Se porventura a moção de confiança passar, algo muito improvável face ao posicionamento assumido pela oposição, teremos um governo contestado a cada passo e ensombrado pela suspeição do seu PM, com certeza lembrada amiúde pela bancada à esquerda e à direita do partido do governo. Cenário que iria desaguar com elevada probabilidade numa rotura na próxima votação do orçamento de estado.

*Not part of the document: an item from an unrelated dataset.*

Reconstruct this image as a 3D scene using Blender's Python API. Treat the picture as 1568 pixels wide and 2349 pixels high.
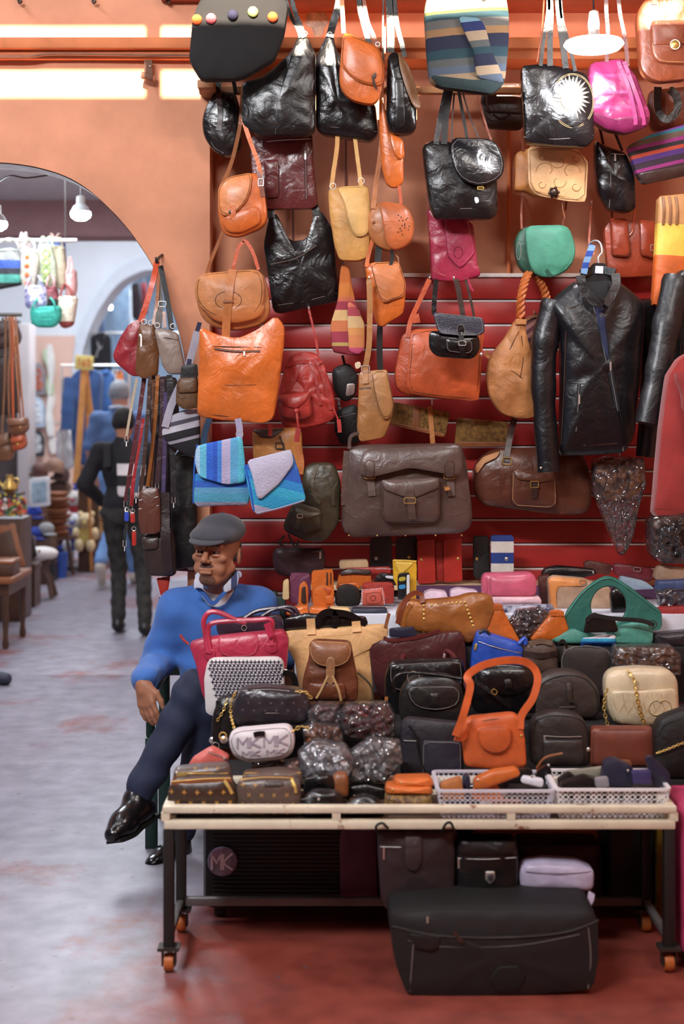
import bpy, bmesh, math, random
import numpy as np
from mathutils import Vector, Matrix, noise
random.seed(7)
for o in list(bpy.data.objects): bpy.data.objects.remove(o)
SC = bpy.context.scene
COL = SC.collection
# ------------------------------------------------------------------ camera
F, CAMZ, HY, CX = 3262.0, 1.6, 930.0, 784.0      # focal length in px, eye height, horizon row, centre column
cam_d = bpy.data.cameras.new('camera'); cam = bpy.data.objects.new('camera', cam_d); COL.objects.link(cam)
cam.location = (0, 0, CAMZ); cam.rotation_euler = (math.pi/2, 0, 0)
cam_d.sensor_fit = 'VERTICAL'; cam_d.sensor_height = 36; cam_d.lens = 50
cam_d.shift_y = -(1174.5-HY)/2349
cam_d.clip_end = 200
cam_d.dof.use_dof = True; cam_d.dof.focus_distance = 5.35; cam_d.dof.aperture_fstop = 2.1
SC.camera = cam
# ------------------------------------------------------------------ light
SC.view_settings.view_transform = 'Standard'; SC.view_settings.look = 'None'
SC.view_settings.gamma = 1; SC.view_settings.use_curve_mapping = False
SC.view_settings.exposure = 0.28
W = bpy.data.worlds.new('world'); SC.world = W; W.use_nodes = True
W.node_tree.nodes['Background'].inputs[0].default_value = (0.62, 0.74, 1.0, 1)
W.node_tree.nodes['Background'].inputs[1].default_value = 0.12
def lamp(name, kind, loc, energy, col, rot=(0,0,0), **kw):
    d = bpy.data.lights.new(name, kind); d.energy = energy; d.color = col
    for k, v in kw.items(): setattr(d, k, v)
    o = bpy.data.objects.new(name, d); o.location = loc; o.rotation_euler = rot; COL.objects.link(o); return o
SUN_EL = math.radians(25)
lamp('sun', 'SUN', (0,-6,8), 34, (1,.86,.68), (math.pi/2-SUN_EL, 0, 0), angle=math.radians(.2))
# fill lights added for the soft overhead light in front of the stall
lamp('hall_fill', 'AREA', (-1.6,1.2,4.0), 150, (.96,.97,1), (math.radians(58),0,math.radians(-16)), shape='RECTANGLE', size=1.7, size_y=.35)
lamp('hall_fill', 'AREA', (1.5,1.6,4.2), 40, (1,.95,.9), (math.radians(52),0,math.radians(16)), shape='RECTANGLE', size=1.2, size_y=.35)
lamp('hall_fill', 'AREA', (-2.4,4.3,4.4), 45, (.84,.9,1), (math.radians(6),math.radians(-14),0), shape='RECTANGLE', size=.5, size_y=1.6)
# lamps of the passage behind the arch
lamp('passage_lamp', 'AREA', (-2.0,8.3,3.05), 60, (.82,.9,1), (0,0,0), shape='RECTANGLE', size=.5, size_y=2.5)
lamp('passage_lamp', 'AREA', (-2.3,13.6,4.1), 180, (.86,.93,1), (0,0,0), shape='RECTANGLE', size=1.6, size_y=4)
lamp('passage_lamp', 'AREA', (-2.3,19.0,3.9), 100, (.8,.9,1), (0,0,0), shape='RECTANGLE', size=1.6, size_y=2)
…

Por último há que lembrar que Júlio César decidiu pelo divórcio pela mera suspeição que aquele acontecimento gerou junto da opinião pública e que iria lesar a sua reputação e honra. No caso atual, se não for para defesa da honra, há que lembrar que a opinião pública dificilmente estará a compreender o contexto e as implicações quer da ocorrência com a empresa privada do PM, quer as motivações de cada partido para extremarem posições e fazerem assim cair o governo. E se vemos que as movimentações políticas vão no sentido de encontrar o responsável por irmos para eleições, partindo do princípio que será penalizado por tal nas urnas, também aqui o lema de César deveria atender. Afinal se cada partido entende que está a agir corretamente e que a culpa da rotura é do oponente, veremos se a perceção do eleitorado é a mesma e se não haverá uma grave distorção do sentido de voto motivado pelo que parece e não tanto pelo que verdadeiramente é. Uma coisa é certa, independentemente da verdade dos factos e das razões que assistam a cada partido, a sua imagem pública, ou seja aquilo que (trans)parece para o eleitorado, não é nem positiva nem favorável à economia e ao bom curso das reformas políticas em curso. Seria bom que a nossa classe política pudesse aprender com os ensinamentos de Caio Júlio César. Para o bem de todos nós!